### Directions
Show every line where "this" occurs.

[Scripts that build scenes]
%%

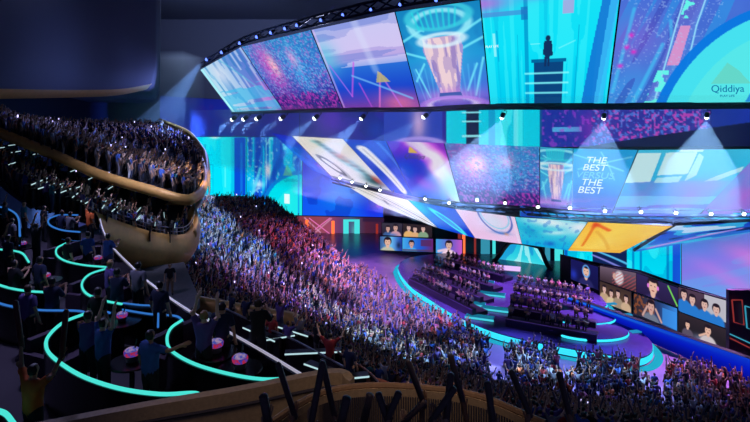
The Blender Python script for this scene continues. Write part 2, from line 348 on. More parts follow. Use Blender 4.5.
def pic_best(p):
    p.grad([(0, (30, 170, 225)), (.5, (50, 160, 230)), (.75, (70, 130, 225)), (1, (150, 110, 230))]); a = p.fbm(3, 5); p.mix(np.clip(a*2-.8, 0, 1)*.4, (30, 110, 210))
    p.line(.0, .1, .9, .35, .012, (170, 240, 255), .6); p.line(.1, .35, .95, .12, .012, (170, 240, 255), .6); p.line(.45, .05, .8, .5, .008, (200, 245, 255), .5)
    p.mix(np.clip((p.t-.72)*3, 0, 1)*(p.n(1.5, 20, 3) > .45)*.7, (200, 120, 230))
def pic_windows(p):
    p.grad([(0, (60, 190, 230)), (.45, (40, 180, 230)), (.7, (80, 160, 230)), (1, (110, 120, 225))]); a = p.fbm(2.5, 5)
    p.mix((p.t > .5)*np.clip(a*2.2-.8, 0, 1)*.8, (195, 110, 225)); p.mix((p.t > .7)*(p.n(1.2, 18, 3) > .6)*.5, (130, 230, 250))
    for q in ([(.0, .05), (.19, .05), (.23, .52), (.0, .54)], [(.23, .05), (.48, .04), (.53, .40), (.26, .42)]): p.poly(q, (205, 240, 245), .95)
    p.poly([(.50, .06), (.56, .12), (.62, .42), (.55, .52)], (190, 235, 245), .9); p.poly([(.27, .46), (.5, .43), (.5, .53), (.27, .54)], (200, 240, 245), .8); p.poly([(.33, .0), (.52, .0), (.52, .04), (.33, .04)], (225, 245, 250), .9)
    p.poly([(.8, .44), (.98, .28), (1, .36), (.86, .5), (.74, .52)], (205, 235, 245), .8); p.blob(.7, .62, .3, .2, (160, 120, 225), .5)
def pic_haze(p):
    p.grad([(0, (70, 160, 230)), (.5, (100, 140, 225)), (1, (150, 110, 220))]); a = p.fbm(3, 2); p.mix(np.clip(a*2-.9, 0, 1)*.8, (215, 90, 215)); p.line(.7, .4, 1, .7, .02, (240, 150, 230), .8)
def pic_slashes(p):
    p.grad([(0, (240, 238, 235)), (1, (235, 232, 238))])
    for k in range(5): p.line(.0+k*.12, .0, .65+k*.12, 1.0, .02, (40, 45, 60) if k % 2 else (190, 190, 200), .8)
    p.blob(.45, .5, .07, .2, (60, 60, 80), .6, 30); p.line(.3, .1, .95, .95, .03, (225, 200, 190), .6)
def pic_oval(p):
    p.grad([(0, (15, 150, 220)), (.5, (10, 90, 220)), (1, (10, 60, 210))], 30); p.blob(.1, .2, .4, .4, (20, 215, 225), .8)
    p.ring(.58, .58, .13, .42, .035, (70, 240, 245), .95, -38); p.blob(.58, .58, .10, .36, (10, 170, 225), .7, -38, hard=4); p.line(.8, 0, 1.1, .9, .06, (20, 60, 220), .7)
def pic_bowl(p):
    p.grad([(0, (240, 205, 240)), (1, (235, 195, 235))]); p.blob(.62, .3, .55, .45, (215, 225, 250), .9); p.ring(.66, .15, .52, .55, .03, (50, 90, 190), .9); p.ring(.66, .1, .44, .42, .02, (110, 210, 240), .8)
    p.blob(.66, .68, .4, .07, (90, 140, 215), .8); p.blob(.75, .7, .1, .06, (220, 150, 120), .8); p.rect(.93, 0, 1, 1, (235, 215, 245), .8)
def pic_wave(p):
    p.grad([(0, (20, 190, 225)), (.5, (60, 205, 230)), (1, (10, 170, 225))]); p.blob(.5, .1, .9, .22, (235, 245, 250), .95, 5); p.blob(.95, .2, .4, .3, (240, 240, 250), .9)
    p.blob(.2, .5, .4, .2, (15, 160, 215), .9, 20); p.blob(.65, .45, .4, .1, (225, 245, 250), .7, -8); p.blob(.6, .85, .2, .1, (20, 90, 200), .8); p.mix((p.n(9, 9, 3) > .72)*.4, (30, 110, 210))
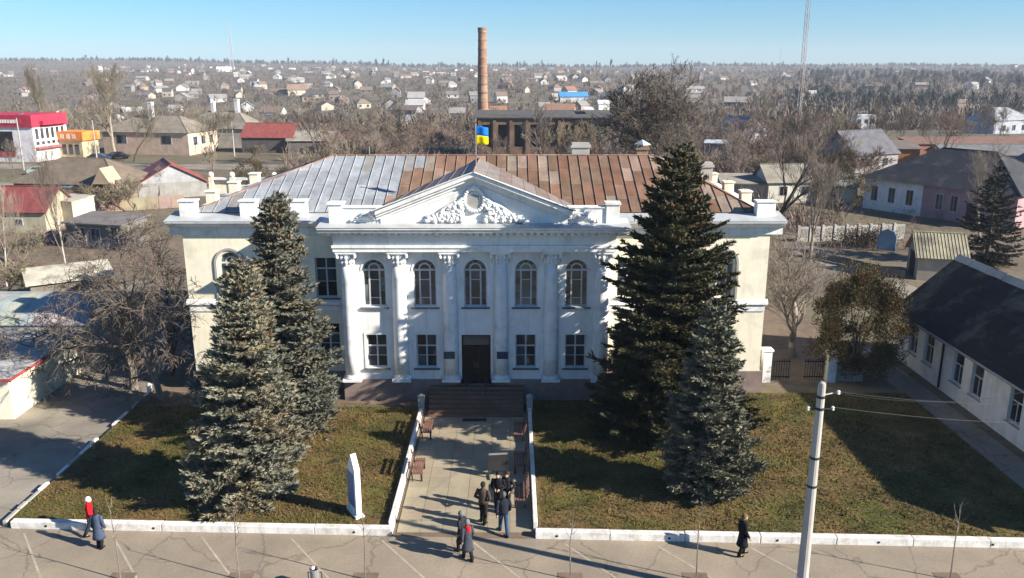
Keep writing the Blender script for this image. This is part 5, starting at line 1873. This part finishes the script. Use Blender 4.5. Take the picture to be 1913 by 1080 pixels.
# ---- left side: low building with pale roof at the left edge
lb = thing('roadside_store', 'low store with a pale sheet roof and rough plaster wall at the left edge', 'building', (-30.4, 45.0, 0))
MB().box(-5, 4.4, -4.6, 2.4, -.1, 2.28).build('wall', 'cream_wall', lb, world=False)
MB().box(-5, 5.6, 2.401, 8.6, -.1, 2.9).build('wall', 'concrete', lb, world=False)
nr = 11
rfo = MB().slab([(-5.4, -5.0, 2.36), (4.75, -5.0, 2.36), (4.75, 2.3, 2.62), (-5.4, 2.3, 2.62)], .1).build('roof', 'slate', lb, world=False, color=(.42, .40, .37))
MB().box(4.76, 4.82, -5.0, -1.2, 2.28, 2.42).box(-5.4, 4.82, -5.07, -5.01, 2.25, 2.40).build('fascia', 'objcol', rfo, world=False, color=(.36, .06, .06))
for i in range(nr):
    xa, xb = -5.4 + i * 1.04, -5.4 + (i + 1) * 1.04 - .03
    prof = lambda t: 2.98 + 1.0 * math.sin(math.pi * t) ** .8
    pts = []
    m_ = 6
    b = MB()
    for q in range(m_):
        t0, t1 = q / m_, (q + 1) / m_
        b.slab([(xa, 2.3 + 6.7 * t0, prof(t0)), (xb, 2.3 + 6.7 * t0, prof(t0)), (xb, 2.3 + 6.7 * t1, prof(t1)), (xa, 2.3 + 6.7 * t1, prof(t1))], .06)
    b.build('roof_sheet', 'roof_sheet', lb, world=False, color=tuple(random.uniform(.9, 1.1) * c for c in (.36, .345, .32)))
MB().prism_x([(2.42, 2.9)] + [(2.45 + 6.4 * q / 8, 2.9 + .98 * math.sin(math.pi * q / 8) ** .8) for q in range(1, 8)] + [(8.58, 2.9)], 5.3, 5.58).build('gable_wall', 'concrete', lb, world=False)
house('slate_shed', 'small shed with a pale sunlit slab roof left of the tangled tree', gp(135, 560), R(33), 5.6, 3.4, 2.0, .5, (.2, .17, .14), (.50, .46, .36), 'lean', over=.3, cat='shed')
house('garden_house', 'small dark house with two white windows left of the hall', gp(205, 458), R(-14), 6.5, 4, 2.6, .4, (.17, .16, .16), (.18, .16, .15), 'lean', wins=[('F', -1.6, .8, 1.1, 1.3), ('F', .2, .8, 1.0, 1.3), ('F', 2.4, .8, .7, 1.5)], doors=(('L', 0, 1.0, 2.0, (.05, .045, .045)),))
house('red_roof_shed', 'long shed with a maroon sheet roof near the left edge', gp(46, 425), R(-3), 9.0, 6, 2.5, 2.2, (.40, .36, .26), (.20, .058, .052), wins=[('F', 1.5, .9, .7, .6)], roof_m='roof_sheet', cat='shed')
MB().box(-4.5, 4.5, 2.2, 2.9, 4.3, 4.36).build('blue_strip', 'objcol', bpy.data.objects['red_roof_shed'], world=False, color=(.10, .25, .38))
house('block_shed', 'square pale plastered shed right of the maroon roof', gp(140, 420), R(-20), 3.4, 3.2, 3.0, .3, (.50, .45, .36), (.42, .38, .31), 'lean', over=.1, cat='shed')
house('brown_house', 'brown hipped house with a small wooden gable before the shops', gp(165, 372), R(-8), 15, 9, 2.7, 3.0, (.20, .16, .12), (.17, .135, .10), 'hip', wins=[('F', -3, .9, 1.2, 1.2), ('F', 2, .9, 1.2, 1.2)], cat='house')
MB().prism_y([(4.6, 2.9), (7.2, 2.9), (5.9, 5.0)], -5.4, -2.5).build('porch_gable', 'objcol', bpy.data.objects['brown_house'], world=False, color=(.50, .36, .24))
house('red_roof_house', 'house with an orange-red roof and grey asbestos gable', gp(318, 362), R(-62), 9, 9, 2.2, 2.5, (.30, .29, .27), (.29, .085, .065), gable=(.36, .37, .38), roof_m='roof_sheet', cat='house')
house('beige_house', 'beige house with a weathered grey hipped roof on the left street', (-75.5, 182, 0), R(-12), 20, 11, 4.6, 3.2, (.58, .44, .34), (.23, .20, .16), 'hip',
      wins=[('F', -5.5, 2.3, 2.2, 1.6), ('F', 5.0, 2.3, 2.2, 1.6), ('R', -3, 2.0, 1.4, 1.7), ('R', 0, 2.0, 1.4, 1.7), ('R', 3, 2.0, 1.4, 1.7)], chim=((-1, -1, 10.6, .9, (.75, .74, .72)),), cat='house')
house('grey_house', 'grey hipped house with two white chimneys behind the beige house', (-67, 198, 0), R(-10), 17, 10, 4.2, 3.6, (.50, .44, .36), (.22, .20, .16), 'hip', chim=((-2.5, 0, 9.8, .8, (.76, .75, .72)), (3.5, 0, 10.6, .9, (.76, .75, .72))), cat='house')
house('canopy', 'red sheet roofed open canopy on posts behind the left end of the hall', (-52, 184, 0), R(-4), 11, 8, 3.4, 2.6, (.10, .09, .085), (.25, .075, .065), roof_m='roof_sheet', cat='canopy')
house('grey_shed', 'long grey asbestos roofed shed beside the red canopy', (-43, 182, 0), R(3), 9.5, 6, 2.8, 1.8, (.15, .13, .12), (.27, .25, .21), cat='shed')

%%

### Exercise result
The Blender Python script for this scene continues. Write part 2, from line 348 on. More parts follow. Use Blender 4.5.
Keep writing the Blender script for this image. This is part 5, starting at line 1873. This part finishes the script. Use Blender 4.5. Take the picture to be 1913 by 1080 pixels.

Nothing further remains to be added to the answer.